Exercise goal: Pictures stay out of this copy, which runs from the first line of the material through the line containing "cy.adaptive_threshold = 0.01".

Supplied material:
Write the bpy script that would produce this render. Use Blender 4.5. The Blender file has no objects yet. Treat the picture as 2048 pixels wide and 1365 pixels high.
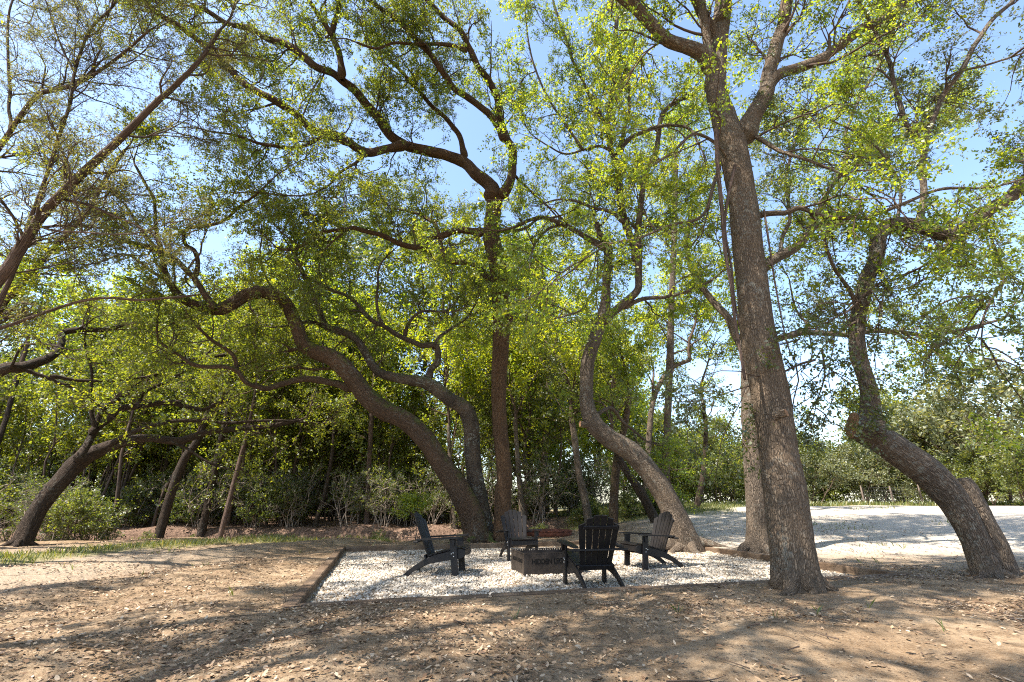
import bpy, math, random
import numpy as np
from mathutils import Vector

# ------------------------------------------------------------------ camera, sky, sun, exposure
scene = bpy.context.scene
CAM_H, TILT, FPX = 1.15, math.radians(19.5), 2048 * 16.0 / 36.0
cam_data = bpy.data.cameras.new("camera")
cam_data.lens = 16.0
cam_data.sensor_width = 36.0
cam_data.clip_start = 0.05
cam_data.clip_end = 2000.0
cam = bpy.data.objects.new("camera", cam_data)
cam.location = (0, 0, CAM_H)
cam.rotation_euler = (math.pi / 2 + TILT, 0, 0)
scene.collection.objects.link(cam)
scene.camera = cam

SUN_EL = math.radians(58.0)
SUN_AZ = math.atan2(-0.84, -0.46)          # clockwise from +Y
world = bpy.data.worlds.new("World")
scene.world = world
world.use_nodes = True
wn = world.node_tree
wn.nodes.clear()
sky = wn.nodes.new("ShaderNodeTexSky")
sky.sky_type = 'NISHITA'
sky.sun_disc = False
sky.sun_elevation = SUN_EL
sky.sun_rotation = SUN_AZ
sky.air_density = 1.0
sky.dust_density = 0.8
bg = wn.nodes.new("ShaderNodeBackground")
bg.inputs[1].default_value = 0.15
wo = wn.nodes.new("ShaderNodeOutputWorld")
wn.links.new(sky.outputs[0], bg.inputs[0])
wn.links.new(bg.outputs[0], wo.inputs[0])

sun_data = bpy.data.lights.new("sun", 'SUN')
sun_data.energy = 5.0
sun_data.angle = math.radians(0.53)
sun_data.color = (1.0, 0.94, 0.85)
sun = bpy.data.objects.new("sun", sun_data)
sdir = Vector((math.sin(SUN_AZ) * math.cos(SUN_EL), math.cos(SUN_AZ) * math.cos(SUN_EL), math.sin(SUN_EL)))
sun.rotation_euler = (-sdir).to_track_quat('-Z', 'Y').to_euler()
scene.collection.objects.link(sun)

scene.view_settings.view_transform = 'Standard'
scene.view_settings.look = 'None'
scene.view_settings.exposure = 1.6
scene.view_settings.gamma = 1.0
scene.view_settings.use_curve_mapping = False
cy = scene.cycles
cy.max_bounces = 5
cy.diffuse_bounces = 3
cy.glossy_bounces = 2
cy.transmission_bounces = 3
cy.transparent_max_bounces = 4
cy.caustics_reflective = False
cy.caustics_refractive = False
cy.use_denoising = False
cy.filter_width = 1.1
cy.use_adaptive_sampling = True
cy.adaptive_threshold = 0.01

# ------------------------------------------------------------------ helpers
rng = np.random.default_rng(11)
random.seed(4)
C = scene.collection
SN, CS = math.sin(TILT), math.cos(TILT)


def ray(px, py):
    u, v = (px - 1024.0) / FPX, (682.5 - py) / FPX
    return u, CS - v * SN, SN + v * CS


def at(px, py, Y):
    """the place that a line of sight reaches at distance Y; also how far along the optical axis"""
    a, b, c = ray(px, py)
    t = Y / b
    return np.array((a * t, Y, CAM_H + c * t)), t


def unit(v):
    return v / np.maximum(np.linalg.norm(v, axis=-1, keepdims=True), 1e-9)


def hash3(i, j, k, seed=0):
    n = (i * 374761393 + j * 668265263 + k * 2147483647 + seed * 974711) & 0xffffffff
    n = ((n ^ (n >> 13)) * 1274126177) & 0xffffffff
    n = (n ^ (n >> 16)) & 0xffffffff
    return n / 4294967295.0


def vnoise(p, seed=0):
    """smooth value noise in -1..1 at points p (...,3)"""
    p = np.asarray(p, float)
    f = np.floor(p)
    i = f.astype(np.int64)
    w = p - f
    w = w * w * (3 - 2 * w)
    out = 0
    for a in (0, 1):
        for b in (0, 1):
            for c in (0, 1):
                h = hash3(i[..., 0] + a, i[..., 1] + b, i[..., 2] + c, seed)
                out = out + h * (w[..., 0] if a else 1 - w[..., 0]) * (w[..., 1] if b else 1 - w[..., 1]) * (w[..., 2] if c else 1 - w[..., 2])
    return out * 2 - 1


def n2(x, y, s, seed=0):
    return vnoise(np.stack([x * s, y * s, np.zeros_like(x) + 0.37], -1), seed)


def smooth(a, b, x):
    t = np.clip((x - a) / (b - a), 0, 1)
    return t * t * (3 - 2 * t)


def mesh_np(name, verts, faces, mat=None, attrs=None, smooth_shade=True):
    """faces: (N,3) or (N,4) array"""
    me = bpy.data.meshes.new(name)
    verts = np.asarray(verts, np.float32)
    faces = np.asarray(faces, np.int32)
    k = faces.shape[1]
    me.vertices.add(len(verts))
    me.vertices.foreach_set("co", verts.ravel())
    me.loops.add(faces.size)
    me.loops.foreach_set("vertex_index", faces.ravel())
    me.polygons.add(len(faces))
    me.polygons.foreach_set("loop_start", np.arange(0, faces.size, k, dtype=np.int32))
    me.polygons.foreach_set("loop_total", np.full(len(faces), k, np.int32))
    if smooth_shade:
        me.polygons.foreach_set("use_smooth", np.ones(len(faces), bool))
    for nm, (typ, data) in (attrs or {}).items():
        a = me.attributes.new(nm, typ, 'POINT')
        a.data.foreach_set("vector" if typ == 'FLOAT_VECTOR' else "value", np.asarray(data, np.float32).ravel())
    me.update(calc_edges=True)
    if mat:
        me.materials.append(mat)
    return me


def link(name, me, parent=None, loc=None):
    o = bpy.data.objects.new(name, me)
    C.objects.link(o)
    if parent:
        o.parent = parent
    if loc is not None:
        o.location = loc
    return o


def tag(o, label=None, cat=None, group=None, kind=None):
    if label: o["label"] = label
    if cat: o["category"] = cat
    if group: o["group"] = group
    if kind: o["kind"] = kind
    return o


def empty(name, loc, label=None, cat=None, group=None, rz=0.0):
    o = bpy.data.objects.new(name, None)
    C.objects.link(o)
    o.location = loc
    o.rotation_euler = (0, 0, rz)
    o.empty_display_size = 0.2
    return tag(o, label, cat, group)


# ------------------------------------------------------------------ material helpers
class NT:
    def __init__(self, name):
        self.m = bpy.data.materials.new(name)
        self.m.use_nodes = True
        self.t = self.m.node_tree
        self.t.nodes.clear()
        self.out = self.n("ShaderNodeOutputMaterial")

    def n(self, typ, ins=None, **props):
        nd = self.t.nodes.new(typ)
        for k, v in props.items():
            setattr(nd, k, v)
        for k, v in (ins or {}).items():
            if isinstance(v, bpy.types.NodeSocket):
                self.t.links.new(v, nd.inputs[k])
            else:
                nd.inputs[k].default_value = v
        return nd

    def mix(self, fac, a, b, mode='MIX'):
        nd = self.t.nodes.new("ShaderNodeMix")
        nd.data_type = 'RGBA'
        nd.blend_type = mode
        for idx, v in ((0, fac), (6, a), (7, b)):
            if isinstance(v, bpy.types.NodeSocket):
                self.t.links.new(v, nd.inputs[idx])
            elif idx and len(v) == 3:
                nd.inputs[idx].default_value = (*v, 1)
            else:
                nd.inputs[idx].default_value = v
        return nd.outputs[2]

    def math(self, op, a, b=0.0, c=0.0):
        nd = self.t.nodes.new("ShaderNodeMath")
        nd.operation = op
        for i, v in enumerate((a, b, c)):
            if isinstance(v, bpy.types.NodeSocket):
                self.t.links.new(v, nd.inputs[i])
            else:
                nd.inputs[i].default_value = v
        return nd.outputs[0]

    def ramp(self, fac, stops):
        nd = self.t.nodes.new("ShaderNodeValToRGB")
        el = nd.color_ramp.elements
        while len(el) < len(stops):
            el.new(0.5)
        for e, (p, c) in zip(el, stops):
            e.position = p
            e.color = (*c, 1) if len(c) == 3 else c
        self.t.links.new(fac, nd.inputs[0])
        return nd.outputs[0]

    def rng(self, v, a, b, c=0.0, d=1.0):
        nd = self.n("ShaderNodeMapRange", {0: v, 1: a, 2: b, 3: c, 4: d})
        return nd.outputs[0]

    def noise(self, vec, scale, detail=3.0, rough=0.55):
        return self.n("ShaderNodeTexNoise", {"Vector": vec, "Scale": scale, "Detail": detail, "Roughness": rough}).outputs[0]

    def bsdf(self, color, rough=0.8, spec=0.3, bump=None, bump_s=0.5, dist=0.01, metal=0.0):
        p = self.n("ShaderNodeBsdfPrincipled", {"Roughness": rough, "Specular IOR Level": spec, "Metallic": metal})
        if isinstance(color, bpy.types.NodeSocket):
            self.t.links.new(color, p.inputs["Base Color"])
        else:
            p.inputs["Base Color"].default_value = (*color, 1)
        if bump is not None:
            b = self.n("ShaderNodeBump", {"Height": bump, "Strength": bump_s, "Distance": dist})
            self.t.links.new(b.outputs[0], p.inputs["Normal"])
        self.t.links.new(p.outputs[0], self.out.inputs[0])
        return self.m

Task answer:
Write the bpy script that would produce this render. Use Blender 4.5. The Blender file has no objects yet. Treat the picture as 2048 pixels wide and 1365 pixels high.
import bpy, math, random
import numpy as np
from mathutils import Vector

# ------------------------------------------------------------------ camera, sky, sun, exposure
scene = bpy.context.scene
CAM_H, TILT, FPX = 1.15, math.radians(19.5), 2048 * 16.0 / 36.0
cam_data = bpy.data.cameras.new("camera")
cam_data.lens = 16.0
cam_data.sensor_width = 36.0
cam_data.clip_start = 0.05
cam_data.clip_end = 2000.0
cam = bpy.data.objects.new("camera", cam_data)
cam.location = (0, 0, CAM_H)
cam.rotation_euler = (math.pi / 2 + TILT, 0, 0)
scene.collection.objects.link(cam)
scene.camera = cam

SUN_EL = math.radians(58.0)
SUN_AZ = math.atan2(-0.84, -0.46)          # clockwise from +Y
world = bpy.data.worlds.new("World")
scene.world = world
world.use_nodes = True
wn = world.node_tree
wn.nodes.clear()
sky = wn.nodes.new("ShaderNodeTexSky")
sky.sky_type = 'NISHITA'
sky.sun_disc = False
sky.sun_elevation = SUN_EL
sky.sun_rotation = SUN_AZ
sky.air_density = 1.0
sky.dust_density = 0.8
bg = wn.nodes.new("ShaderNodeBackground")
bg.inputs[1].default_value = 0.15
wo = wn.nodes.new("ShaderNodeOutputWorld")
wn.links.new(sky.outputs[0], bg.inputs[0])
wn.links.new(bg.outputs[0], wo.inputs[0])

sun_data = bpy.data.lights.new("sun", 'SUN')
sun_data.energy = 5.0
sun_data.angle = math.radians(0.53)
sun_data.color = (1.0, 0.94, 0.85)
sun = bpy.data.objects.new("sun", sun_data)
sdir = Vector((math.sin(SUN_AZ) * math.cos(SUN_EL), math.cos(SUN_AZ) * math.cos(SUN_EL), math.sin(SUN_EL)))
sun.rotation_euler = (-sdir).to_track_quat('-Z', 'Y').to_euler()
scene.collection.objects.link(sun)

scene.view_settings.view_transform = 'Standard'
scene.view_settings.look = 'None'
scene.view_settings.exposure = 1.6
scene.view_settings.gamma = 1.0
scene.view_settings.use_curve_mapping = False
cy = scene.cycles
cy.max_bounces = 5
cy.diffuse_bounces = 3
cy.glossy_bounces = 2
cy.transmission_bounces = 3
cy.transparent_max_bounces = 4
cy.caustics_reflective = False
cy.caustics_refractive = False
cy.use_denoising = False
cy.filter_width = 1.1
cy.use_adaptive_sampling = True
cy.adaptive_threshold = 0.01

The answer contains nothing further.